Personally, I figure her ideas would usher in build-out and super-sprawl within the decade. But on the other hand, I’m not really expecting any county commissioners to resolve the economic plights that currently bedevil mountain resort communities.

On a bitter-cold night last December, I walked down to the Salida Senior Center to hear a presentation from Jim Westkott of the state demography office. He said that Chaffee County will continue to grow, and most of the growth will result from what he called “residential industries.”

Retiring baby-boomers will move here and build houses, or will build second homes here. These houses, in and of themselves, will be a major industry, but one that’s almost invisible, he said, because we don’t look at scattered homesites in the same way we’d look at a mine or foundry.

Yet each house not only creates employment in its construction (architects, general contractors, carpenters, masons, electricians, plumbers, etc.), but in its remodeling and maintenance over the years. There’s also an increase in retail and service workers, etc. Those people need to live somewhere, too, so more housing begets a need for more housing.

“Ultimately, the county must find a way to manage the growth of these residential industries,” he concluded, because “adding other industries in an effort to diversify will only compound problems of growth, e.g., affordable housing….”

Slowly and steadily, or rapidly and eagerly — depending upon whom we elect as county commissioner — we seem to be headed toward suburbanization, with all of its sprawl, traffic, and parking lots. And there may not be much that any board of county commissioners can do about this.

But the current board is trying to steer growth toward existing municipalities, which makes sense economically and environmentally. Services and utilities are cheaper to provide that way, and we don’t have as much driving and related problems if people live close to schools, stores, churches, etc.
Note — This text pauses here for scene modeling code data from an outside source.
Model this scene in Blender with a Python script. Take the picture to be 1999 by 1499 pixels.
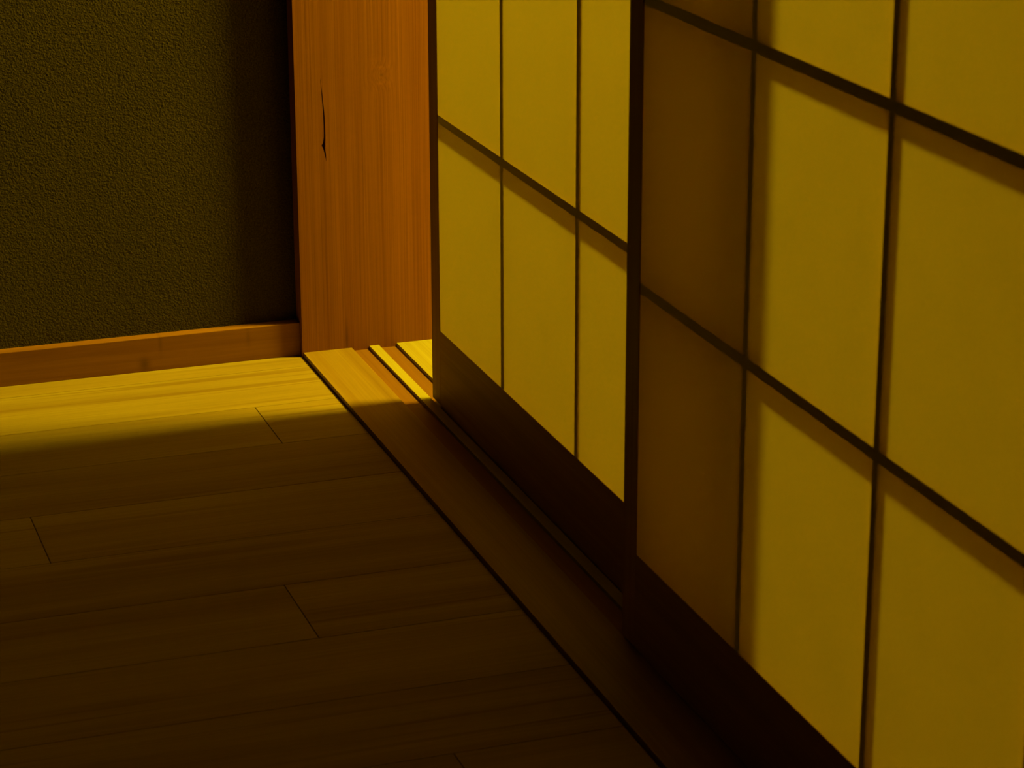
import bpy, bmesh, math, random
from mathutils import Vector, Matrix

for o in list(bpy.data.objects):
    bpy.data.objects.remove(o)
scene = bpy.context.scene
COL = scene.collection

# ------------------------------------------------------------ camera
cam_data = bpy.data.cameras.new('camera')
cam = bpy.data.objects.new('camera', cam_data)
COL.objects.link(cam)
R = Vector((0.9445, -0.3285, -0.0023)).normalized()
F = Vector((0.3106, 0.8954, -0.3191)).normalized()
U = R.cross(F).normalized()
R = F.cross(U).normalized()
M = Matrix(((R.x, U.x, -F.x, -0.73), (R.y, U.y, -F.y, -1.8188), (R.z, U.z, -F.z, 0.8863), (0, 0, 0, 1)))
cam.matrix_world = M
cam_data.sensor_fit = 'HORIZONTAL'
cam_data.sensor_width = 36.0
cam_data.lens = 4871.97 / 1999 * 36.0
cam_data.clip_start = 0.01
cam_data.dof.use_dof = True
cam_data.dof.focus_distance = 2.68
cam_data.dof.aperture_fstop = 18.0
scene.camera = cam

# ------------------------------------------------------------ world, exposure
world = bpy.data.worlds.new('night')
scene.world = world
world.use_nodes = True
world.node_tree.nodes['Background'].inputs[0].default_value = (0, 0, 0, 1)
world.node_tree.nodes['Background'].inputs[1].default_value = 0.0
scene.view_settings.view_transform = 'Standard'
scene.view_settings.look = 'None'
scene.view_settings.gamma = 1.0
scene.view_settings.use_curve_mapping = False
scene.view_settings.exposure = 0.0
scene.cycles.max_bounces = 24
scene.cycles.diffuse_bounces = 16
scene.cycles.transmission_bounces = 16

# the lamp that hangs in the lit room behind the screens
LAMP_POS = Vector((1.02, 0.55, 1.74))
LAMP_R = 0.13
LAMP_STRENGTH = 590.0
LAMP_COLOR = (1.0, 0.77, 0.012)


# ------------------------------------------------------------ material helpers
def new_mat(name):
    m = bpy.data.materials.new(name)
    m.use_nodes = True
    nt = m.node_tree
    nt.nodes.clear()
    out = nt.nodes.new('ShaderNodeOutputMaterial')
    return m, nt, out


def node(nt, kind, **kw):
    n = nt.nodes.new(kind)
    for k, v in kw.items():
        setattr(n, k, v)
    return n


def ramp(nt, src, stops):
    r = nt.nodes.new('ShaderNodeValToRGB')
    el = r.color_ramp.elements
    el[0].position, el[0].color = stops[0][0], (*stops[0][1], 1)
    el[1].position, el[1].color = stops[-1][0], (*stops[-1][1], 1)
    for p, c in stops[1:-1]:
        e = el.new(p)
        e.color = (*c, 1)
    nt.links.new(src, r.inputs[0])
    return r


def math_node(nt, op, a, b=None):
    n = nt.nodes.new('ShaderNodeMath')
    n.operation = op
    for i, v in enumerate((a, b)):
        if v is None:
            continue
        if isinstance(v, (int, float)):
            n.inputs[i].default_value = v
        else:
            nt.links.new(v, n.inputs[i])
    return n.outputs[0]


def mix_color(nt, fac, a, b, mode='MIX'):
    n = nt.nodes.new('ShaderNodeMix')
    n.data_type = 'RGBA'
    n.blend_type = mode
    for idx, v in ((0, fac), (6, a), (7, b)):
        if isinstance(v, (int, float)):
            n.inputs[idx].default_value = v
        elif isinstance(v, tuple):
            n.inputs[idx].default_value = (*v, 1)
        else:
            nt.links.new(v, n.inputs[idx])
    return n.outputs[2]


def wood(name, light, dark, axis, across=38.0, along=1.6, fibre=420.0, contrast=1.0, rough=0.5,
         spec=0.25, islands=False, bump=0.15, knots=(), streak=None, fibre_amt=0.35, veins=0.0):
    """Straight-grained timber. axis = 0/1/2: the direction of the grain."""
    m, nt, out = new_mat(name)
    tc = node(nt, 'ShaderNodeTexCoord')
    vec = tc.outputs['Object']
    if islands:
        geo = node(nt, 'ShaderNodeNewGeometry')
        comb = node(nt, 'ShaderNodeCombineXYZ')
        for i, k in enumerate((17.3, 5.1, 29.7)):
            nt.links.new(math_node(nt, 'MULTIPLY', geo.outputs['Random Per Island'], k), comb.inputs[i])
        add = node(nt, 'ShaderNodeVectorMath', operation='ADD')
        nt.links.new(vec, add.inputs[0])
        nt.links.new(comb.outputs[0], add.inputs[1])
        vec = add.outputs[0]
    base_vec = vec
    # grain bends round the knots
    for (kc, kr) in knots:
        d = node(nt, 'ShaderNodeVectorMath', operation='DISTANCE')
        nt.links.new(tc.outputs['Object'], d.inputs[0])
        d.inputs[1].default_value = kc
        g = math_node(nt, 'DIVIDE', d.outputs['Value'], kr)
        g = math_node(nt, 'MULTIPLY', g, g)
        g = math_node(nt, 'MULTIPLY', g, -1.0)
        g = math_node(nt, 'EXPONENT', g)
        g = math_node(nt, 'MULTIPLY', g, 0.005)
        sc = node(nt, 'ShaderNodeCombineXYZ')
        for i in range(3):
            if i != axis:
                nt.links.new(g, sc.inputs[i])
        add = node(nt, 'ShaderNodeVectorMath', operation='ADD')
        nt.links.new(vec, add.inputs[0])
        nt.links.new(sc.outputs[0], add.inputs[1])
        vec = add.outputs[0]

    def stretched(acr, alo, src):
        mp = node(nt, 'ShaderNodeMapping')
        s = [acr] * 3
        s[axis] = alo
        mp.inputs['Scale'].default_value = s
        nt.links.new(src, mp.inputs['Vector'])
        return mp.outputs[0]

    def noise(src, detail=4, dist=0.0, rough_=0.55):
        n = node(nt, 'ShaderNodeTexNoise')
        n.inputs['Scale'].default_value = 1.0
        n.inputs['Detail'].default_value = detail
        n.inputs['Roughness'].default_value = rough_
        n.inputs['Distortion'].default_value = dist
        nt.links.new(src, n.inputs['Vector'])
        return n.outputs['Fac']

    n1 = noise(stretched(across, along, vec), 5, 0.6)
    n2 = noise(stretched(fibre, along * 6, vec), 2, 0.0)
    n3 = noise(stretched(across * 0.28, along * 0.7, vec), 2, 0.3)
    lo, hi = 0.5 - 0.2 / contrast, 0.5 + 0.17 / contrast
    mid = tuple(0.5 * (a + b) for a, b in zip(light, dark))
    c = ramp(nt, n1, [(lo, dark), (0.47, mid), (hi, light)]).outputs[0]
    fib = ramp(nt, n2, [(0.3, (0.72, 0.68, 0.62)), (0.7, (1.12, 1.12, 1.12))]).outputs[0]
    c = mix_color(nt, fibre_amt, c, mix_color(nt, 1.0, c, fib, 'MULTIPLY'))
    tone = ramp(nt, n3, [(0.3, (0.84, 0.8, 0.76)), (0.7, (1.1, 1.1, 1.1))]).outputs[0]
    c = mix_color(nt, 0.7, c, mix_color(nt, 1.0, c, tone, 'MULTIPLY'))
    if veins:
        n4 = noise(stretched(95.0, 1.5, vec), 2, 0.8, 0.4)
        n5 = noise(stretched(14.0, 1.2, vec), 1, 0.0)
        v = ramp(nt, n4, [(0.57, (0, 0, 0)), (0.66, (1, 1, 1))]).outputs[0]
        w = ramp(nt, n5, [(0.46, (0, 0, 0)), (0.62, (1, 1, 1))]).outputs[0]
        f = math_node(nt, 'MULTIPLY', math_node(nt, 'MULTIPLY', v, w), veins)
        c = mix_color(nt, f, c, tuple(v_ * k_ for v_, k_ in zip(dark, (0.72, 0.6, 0.5))))
    if streak:
        for (center, half, amt) in streak:     # a dark resin streak or knot with a place of its own
            mp = node(nt, 'ShaderNodeVectorMath', operation='SUBTRACT')
            nt.links.new(tc.outputs['Object'], mp.inputs[0])
            mp.inputs[1].default_value = center
            dv = node(nt, 'ShaderNodeVectorMath', operation='DIVIDE')
            nt.links.new(mp.outputs[0], dv.inputs[0])
            dv.inputs[1].default_value = half
            ln = node(nt, 'ShaderNodeVectorMath', operation='LENGTH')
            nt.links.new(dv.outputs[0], ln.inputs[0])
            f = math_node(nt, 'MULTIPLY', ln.outputs['Value'], ln.outputs['Value'])
            f = math_node(nt, 'EXPONENT', math_node(nt, 'MULTIPLY', f, -1.0))
            f = math_node(nt, 'MULTIPLY', f, amt)
            c = mix_color(nt, f, c, tuple(v * 0.3 for v in dark))
    b = node(nt, 'ShaderNodeBsdfPrincipled')
    nt.links.new(c, b.inputs['Base Color'])
    b.inputs['Roughness'].default_value = rough
    b.inputs['Specular IOR Level'].default_value = spec
    if bump:
        bp = node(nt, 'ShaderNodeBump')
        bp.inputs['Strength'].default_value = bump
        bp.inputs['Distance'].default_value = 0.0006
        nt.links.new(n2, bp.inputs['Height'])
        nt.links.new(bp.outputs[0], b.inputs['Normal'])
    nt.links.new(b.outputs[0], out.inputs[0])
    return m


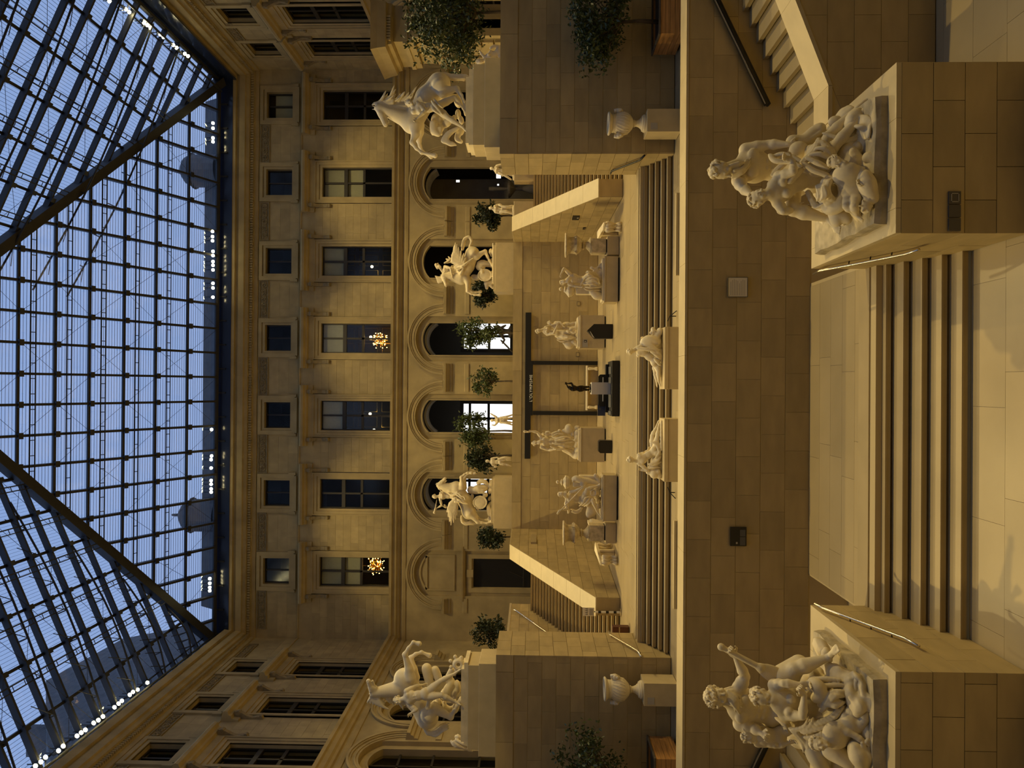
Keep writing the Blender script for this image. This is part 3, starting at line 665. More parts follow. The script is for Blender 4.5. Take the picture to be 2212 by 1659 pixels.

I’m not going to argue that Tim Glenn and the other two commissioners have done everything right. One thing that comes to mind was the county’s $1,500 donation to KHEN, Salida’s community radio station. I like KHEN, but I don’t think it merits a tax subsidy any more than I do. Any board will make some mistakes, though.

The real issue in this particular election is not mistakes — or whether we will see continued growth and development. It is whether we should try to keep some water in the river and preserve a few oases between the settlements, or should encourage sprawling development in every direction. And on that basis, I like Tim Glenn’s views a lot more than I like Bev Scanga’s.